Última parada de esta jornada capicúa. Empezamos con una segunda parte y terminamos, también, con una secuela. Dead Snow: Red vs. Dead da respuesta al enigma que durante los últimos cinco años ha estado acechando a la humanidad: ¿Qué puede ser mejor que una película con zombies nazis? Respuesta: Una película de zombies nazis luchando a muerte contra zombies comunistas. Genial. Retomando la acción justo dónde la había dejado la notable primera entrega, Tommy Wirkola se recompone de su horrible desembarco en suelo estadounidense volviendo a su Noruega natal... sin olvidarse de mantener líneas abiertas, eso sí, con su nuevo país de acogida.
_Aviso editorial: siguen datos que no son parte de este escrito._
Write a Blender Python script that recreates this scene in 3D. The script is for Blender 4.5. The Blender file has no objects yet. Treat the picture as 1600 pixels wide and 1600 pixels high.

De lo que se trata aquí es de explotar (hasta que la máquina, efectivamente, explote) la fórmula del más y mejor. Es por esto que Dead Snow: Red vs. Dead puede reivindicarse como una de esas honrosísimas excepciones que confirman la falsedad aquella de que “Segundas partes nunca fueron buenas.”, porque lleva al límite el subgénero de los muertos vivientes, así como todo los que estos implican. A abrir en canal todos los tabús se ha dicho. Wirkola no se corta un pelo y filma con talento (atentos al homenaje a la pelea entre Uma Thurman y Daryl Hannah en Kill Bill Vol. 2) la que es, desde ya, la nueva cima a superar del splastick. Pocas (poquísimas) veces el gore se había presentado tan creativo, salvaje, vandálico y divertido.